Desde el momento en que surgimos, hace unos cuantos millones de años en el este de África, hemos ido forjando nuestro camino a través del planeta. Hoy hay gente en todos los continentes, en la isla más remota, de polo a polo, desde el Everest hasta el mar Muerto, en las profundidades del océano e incluso, ocasionalmente, puede haber humanos acampando a trecientos kilómetros cielo arriba, como los dioses de la antigüedad.

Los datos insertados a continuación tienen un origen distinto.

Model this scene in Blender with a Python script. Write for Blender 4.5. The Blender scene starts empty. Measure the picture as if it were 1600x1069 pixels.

En los tiempos que corren parece que ya no queda nada por explorar, al menos en el área terrestre de nuestro planeta. Víctimas de su notable éxito, hoy en día la gran mayoría de los exploradores prefieren quedarse en casa.

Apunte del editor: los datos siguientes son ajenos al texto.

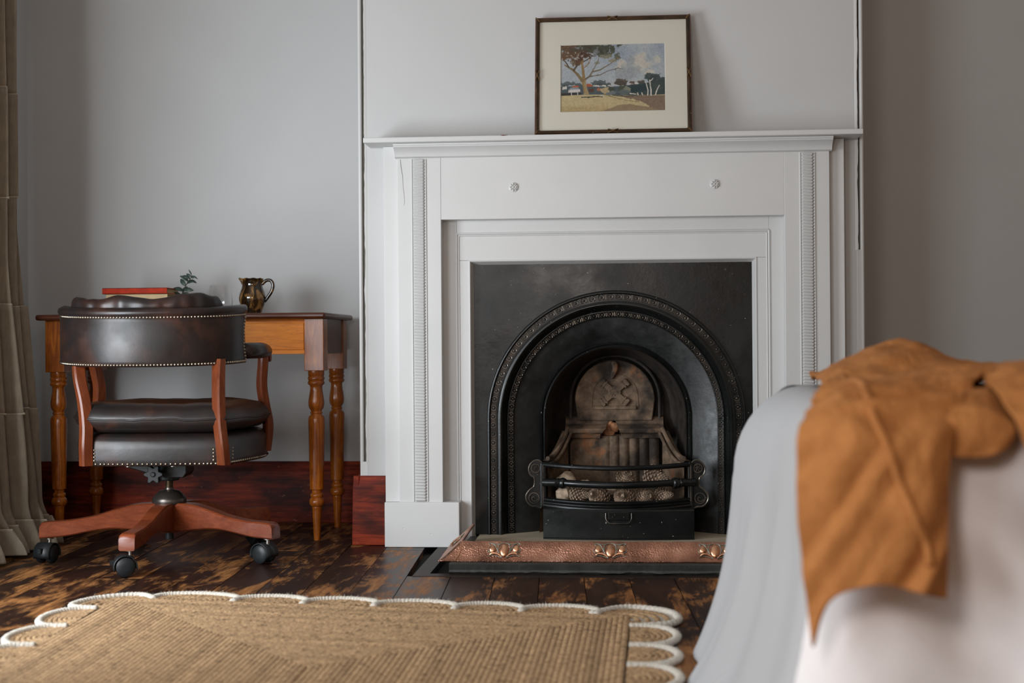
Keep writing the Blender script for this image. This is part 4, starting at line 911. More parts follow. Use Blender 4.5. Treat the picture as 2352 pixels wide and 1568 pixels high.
# ================================================================== WRITING TABLE
tb = thing('writing_table', (-1.48, 4.9, 0), 'amber pine writing table with turned legs against the alcove wall', 'table')
ZT = 0.766
tp = obj('table_top', MB().box(-1.978, -0.985, 4.660, 5.150, ZT-0.0195, ZT), MAT['tabletop'], tb, smooth=40, bevel=0.007)
LEGX = (-1.926, -1.032); LEGY = (4.733, 5.075)
lp_ = [(0.0275, 0.571), (0.0275, 0.556), (0.0255, 0.553), (0.0278, 0.549), (0.0285, 0.545), (0.0278, 0.541), (0.0250, 0.538), (0.0278, 0.534), (0.0288, 0.530), (0.0278, 0.526), (0.0215, 0.521), (0.0205, 0.515), (0.0215, 0.503), (0.0250, 0.482), (0.0272, 0.466), (0.0268, 0.455), (0.0240, 0.445), (0.0190, 0.438), (0.0178, 0.435), (0.0205, 0.432), (0.0210, 0.429), (0.0185, 0.426), (0.0195, 0.422), (0.0258, 0.417), (0.0278, 0.408), (0.0280, 0.395), (0.0262, 0.30), (0.0236, 0.178), (0.0232, 0.172), (0.0170, 0.169), (0.0165, 0.160), (0.0215, 0.156), (0.0225, 0.151), (0.0210, 0.147), (0.0195, 0.144), (0.0240, 0.139), (0.0265, 0.131), (0.0260, 0.124), (0.0225, 0.117), (0.0175, 0.113), (0.0180, 0.110), (0.0165, 0.106), (0.0160, 0.095), (0.0135, 0.05), (0.0110, 0.0)]
for ix in LEGX:
    for iy in LEGY:
        lg = obj('leg', MB().lathe(lp_[::-1], 28, (ix, iy, 0)), MAT['tablewood'], tb, smooth=50)
        obj('leg_block', MB().box(ix-0.033, ix+0.033, iy-0.033, iy+0.033, 0.571, ZT-0.0195), MAT['tablewood'], lg, smooth=0, bevel=0.002)
fa = obj('front_apron', MB().box(LEGX[0]+0.033, LEGX[1]-0.033, LEGY[0]-0.016, LEGY[0]+0.004, 0.628, ZT-0.0195), MAT['tablewood_x'], tb, smooth=0, bevel=0.001)
obj('drawer_front', MB().box(LEGX[0]+0.10, LEGX[1]-0.036, LEGY[0]-0.021, LEGY[0]-0.014, 0.642, 0.732), MAT['tablewood_x'], fa, smooth=0, bevel=0.002)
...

Importantes migraciones de población –algunas voluntarias, pero la mayoría no- han modelado la condición humana. Hoy son mucho más numerosas las personas que se ven obligadas a huir de la guerra, la represión y la hambruna que en ningún otro período de la historia humana. Y dado que el clima de la tierra va a cambiar en las próximas décadas, es muy probable que aumente extraordinariamente las cifras de refugiados medioambientales. Siempre acudiremos a la llamada de lugares más propicios. Las mareas humanas continuarán creciendo y menguando alrededor del planeta. Sin embargo, los países que han de acogernos hoy en día ya están poblados. Otras personas, a menudo poco comprensivas con nuestra situación, han llegado allí antes que nosotros.